The 2 Big Winners as Enterprise Technology Sees Massive Shift

We have written often on the titanic change in enterprise technology, especially the huge migration to the cloud for computing, storage and enterprise functions, so a part of overall technology needs in this fast changing world. It’s also becoming very obvious that former infrastructure information technology incumbents are losing their previous market share within their specific sector niche.

A new report from Deutsche Bank’s highly respected analyst Karl Keirstead notes the huge change in tone at this year’s Amazon Web Service (AWS) summit, where the company met with three AWS premier consulting services partners. The bottom line is large enterprise is migrating to the cloud, and two companies appear to be dominating the activity. Both are rated Buy at Deutsche Bank.


This company not only is the absolute leader in online retail, but it is also a dominant player in cloud storage business. Inc. (NASDAQ: AMZN) serves consumers through retail websites, which primarily include merchandise and content purchased for resale from vendors and those offered by third-party sellers. In addition, the company serves developers and enterprises through AWS, which provides compute, storage, database, analytics, applications and deployment services that enable virtually various businesses.

AWS is the undisputed leader in the cloud now, and Deutsche Bank sees the company expanding and moving up the enterprise information value chain and addressing a larger total addressable market. The company has had numerous recent product announcements, including Aurora for relational database engine, Quicksight for business intelligence and AWS Database Migration Support Service.

Many analysts also think that AWS will continue to be a huge driver of Amazon’s operating profit growth, growing an astonishing 55% year over year in 2016 to $12.2 billion. In the sum-of-the-parts analysis, AWS is a staggering $202 per share, almost a third of the current dollar amount.

The Deutsche Bank price target for the stock is $800, and the Thomson/First Call consensus price objective is $732.78. Shares closed on Wednesday at $632.99.

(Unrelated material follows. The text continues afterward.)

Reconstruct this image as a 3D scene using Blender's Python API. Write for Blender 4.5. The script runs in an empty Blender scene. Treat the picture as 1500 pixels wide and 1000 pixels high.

This is another top technology stock that gives investors a degree of mega-cap tech safety, and it has a massive $102 billion sitting on the balance sheet. Microsoft Inc. (NASDAQ: MSFT) continues to find an increasing amount of support from portfolio managers, who have been adding the software giant to their holdings at an increasingly faster pace all of this year.

Numerous Wall Street analysts feel that Microsoft has become a clear number two in the public or hyper-scale cloud infrastructure market with Azure, which is the company’s cloud computing platform offering. Some have flagged Azure as a solid rival to Amazon’s AWS service. Some analysts, Deutsche Bank included, maintain that Microsoft is discounting Azure for large enterprises, such that Azure may be cheaper than AWS for larger users. Keirstead believes that Amazon has zero interest in a race to the bottom with Azure in pricing.

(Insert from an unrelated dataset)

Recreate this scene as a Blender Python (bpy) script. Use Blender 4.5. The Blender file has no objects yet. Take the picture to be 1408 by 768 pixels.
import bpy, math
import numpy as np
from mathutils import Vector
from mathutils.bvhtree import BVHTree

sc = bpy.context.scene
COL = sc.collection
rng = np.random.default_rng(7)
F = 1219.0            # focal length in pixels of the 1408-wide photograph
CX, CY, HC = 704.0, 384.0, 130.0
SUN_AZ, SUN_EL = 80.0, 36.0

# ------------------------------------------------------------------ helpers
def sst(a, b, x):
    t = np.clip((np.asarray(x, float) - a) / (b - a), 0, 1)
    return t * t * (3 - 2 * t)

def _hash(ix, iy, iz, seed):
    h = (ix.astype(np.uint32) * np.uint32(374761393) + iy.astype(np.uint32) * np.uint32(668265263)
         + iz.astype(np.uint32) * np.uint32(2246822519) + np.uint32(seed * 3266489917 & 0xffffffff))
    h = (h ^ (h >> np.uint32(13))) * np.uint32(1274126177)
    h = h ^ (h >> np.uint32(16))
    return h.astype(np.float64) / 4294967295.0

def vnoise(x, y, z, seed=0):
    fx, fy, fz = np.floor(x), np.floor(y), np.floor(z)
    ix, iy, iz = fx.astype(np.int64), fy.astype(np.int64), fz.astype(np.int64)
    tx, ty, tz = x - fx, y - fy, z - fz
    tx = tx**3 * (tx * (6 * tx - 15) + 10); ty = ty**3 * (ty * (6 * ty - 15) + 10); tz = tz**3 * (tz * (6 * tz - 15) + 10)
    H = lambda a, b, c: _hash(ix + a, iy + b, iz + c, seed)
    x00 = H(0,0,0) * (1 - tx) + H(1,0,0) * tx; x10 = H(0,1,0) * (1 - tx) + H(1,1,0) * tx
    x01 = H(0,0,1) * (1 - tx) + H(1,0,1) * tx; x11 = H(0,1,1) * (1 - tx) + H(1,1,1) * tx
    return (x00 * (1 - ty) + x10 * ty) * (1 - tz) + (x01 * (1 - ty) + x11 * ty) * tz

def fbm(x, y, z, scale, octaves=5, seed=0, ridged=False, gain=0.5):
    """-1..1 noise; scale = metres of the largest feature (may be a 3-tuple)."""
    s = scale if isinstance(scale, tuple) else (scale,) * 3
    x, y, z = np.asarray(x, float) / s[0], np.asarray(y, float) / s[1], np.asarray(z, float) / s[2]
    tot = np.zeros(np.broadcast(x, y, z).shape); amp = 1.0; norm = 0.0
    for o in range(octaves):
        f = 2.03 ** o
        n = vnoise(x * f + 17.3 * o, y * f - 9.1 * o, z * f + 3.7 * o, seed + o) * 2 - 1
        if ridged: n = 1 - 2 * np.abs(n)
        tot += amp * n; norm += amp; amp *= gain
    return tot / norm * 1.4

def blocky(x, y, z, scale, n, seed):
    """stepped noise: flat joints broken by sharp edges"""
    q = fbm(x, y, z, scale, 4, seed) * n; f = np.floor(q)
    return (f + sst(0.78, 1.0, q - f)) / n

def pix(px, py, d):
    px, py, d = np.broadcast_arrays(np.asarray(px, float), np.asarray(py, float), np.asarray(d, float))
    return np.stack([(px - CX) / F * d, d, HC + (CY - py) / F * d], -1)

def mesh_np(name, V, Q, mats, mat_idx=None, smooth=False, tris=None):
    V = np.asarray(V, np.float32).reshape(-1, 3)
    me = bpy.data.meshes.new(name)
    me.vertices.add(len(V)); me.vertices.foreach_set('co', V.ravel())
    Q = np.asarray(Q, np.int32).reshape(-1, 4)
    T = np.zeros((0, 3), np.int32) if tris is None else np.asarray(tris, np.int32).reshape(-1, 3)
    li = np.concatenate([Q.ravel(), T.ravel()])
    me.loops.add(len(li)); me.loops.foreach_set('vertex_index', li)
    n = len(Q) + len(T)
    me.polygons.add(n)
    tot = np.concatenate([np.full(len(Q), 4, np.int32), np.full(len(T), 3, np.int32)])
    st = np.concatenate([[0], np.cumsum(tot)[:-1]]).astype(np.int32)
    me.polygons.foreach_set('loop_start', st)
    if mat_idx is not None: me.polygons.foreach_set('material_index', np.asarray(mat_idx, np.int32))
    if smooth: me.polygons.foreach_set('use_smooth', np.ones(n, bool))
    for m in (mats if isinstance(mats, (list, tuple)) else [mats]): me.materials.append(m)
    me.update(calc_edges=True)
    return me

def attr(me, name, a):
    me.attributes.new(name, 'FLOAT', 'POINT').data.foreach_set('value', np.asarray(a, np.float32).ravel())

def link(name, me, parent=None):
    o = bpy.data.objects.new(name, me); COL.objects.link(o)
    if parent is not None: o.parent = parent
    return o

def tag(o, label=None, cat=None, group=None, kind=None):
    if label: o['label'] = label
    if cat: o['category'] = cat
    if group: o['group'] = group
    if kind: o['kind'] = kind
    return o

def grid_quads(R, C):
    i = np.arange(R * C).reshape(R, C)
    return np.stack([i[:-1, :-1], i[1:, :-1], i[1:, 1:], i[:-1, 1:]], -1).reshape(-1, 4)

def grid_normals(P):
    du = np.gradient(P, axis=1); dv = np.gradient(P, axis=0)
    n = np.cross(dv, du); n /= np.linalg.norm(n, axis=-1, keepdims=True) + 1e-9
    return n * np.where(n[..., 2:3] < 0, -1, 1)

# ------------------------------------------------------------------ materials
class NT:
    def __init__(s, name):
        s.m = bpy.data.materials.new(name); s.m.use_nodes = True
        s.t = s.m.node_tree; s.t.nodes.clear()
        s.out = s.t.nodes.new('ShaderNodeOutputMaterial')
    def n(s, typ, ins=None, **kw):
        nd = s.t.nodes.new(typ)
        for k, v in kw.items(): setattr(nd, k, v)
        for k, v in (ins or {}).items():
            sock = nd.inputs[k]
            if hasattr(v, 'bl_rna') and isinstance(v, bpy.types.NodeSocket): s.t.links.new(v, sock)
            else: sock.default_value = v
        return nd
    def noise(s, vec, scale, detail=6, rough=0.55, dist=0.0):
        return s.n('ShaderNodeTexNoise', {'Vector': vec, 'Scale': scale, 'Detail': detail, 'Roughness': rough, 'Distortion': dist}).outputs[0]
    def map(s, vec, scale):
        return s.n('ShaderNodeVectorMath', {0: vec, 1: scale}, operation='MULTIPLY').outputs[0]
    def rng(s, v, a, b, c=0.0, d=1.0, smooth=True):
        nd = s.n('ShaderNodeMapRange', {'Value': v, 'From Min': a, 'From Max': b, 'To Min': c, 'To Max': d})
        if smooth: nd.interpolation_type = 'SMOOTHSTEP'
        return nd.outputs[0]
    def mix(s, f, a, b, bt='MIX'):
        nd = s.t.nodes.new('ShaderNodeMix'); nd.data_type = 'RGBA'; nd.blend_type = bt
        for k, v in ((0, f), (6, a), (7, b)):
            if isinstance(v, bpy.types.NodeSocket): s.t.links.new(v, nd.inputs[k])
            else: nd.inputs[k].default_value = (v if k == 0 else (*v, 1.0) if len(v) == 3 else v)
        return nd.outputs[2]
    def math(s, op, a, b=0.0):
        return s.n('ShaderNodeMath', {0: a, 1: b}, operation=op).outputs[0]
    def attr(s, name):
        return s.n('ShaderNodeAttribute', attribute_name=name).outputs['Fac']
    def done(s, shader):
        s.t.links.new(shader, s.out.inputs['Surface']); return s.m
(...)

Other top analysts believe the company continues to make steady progress with its cloud transition and expect Office 365 and Azure to be solid contributors to top and bottom line for the next several years. While unlikely to snag the top spot from Amazon, it could add huge incremental revenue for years to come.

Microsoft investors receive a 2.65% dividend, and the forward valuation remains compelling. Deutsche Bank has a $65 price target, and consensus target is $58.89. The stock closed Wednesday at $55.59.

These two leaders are hardly going to cede much ground to the competition, so pricing may be an issue going forward. That said, these companies should remain the clouds top purveyors for years to come.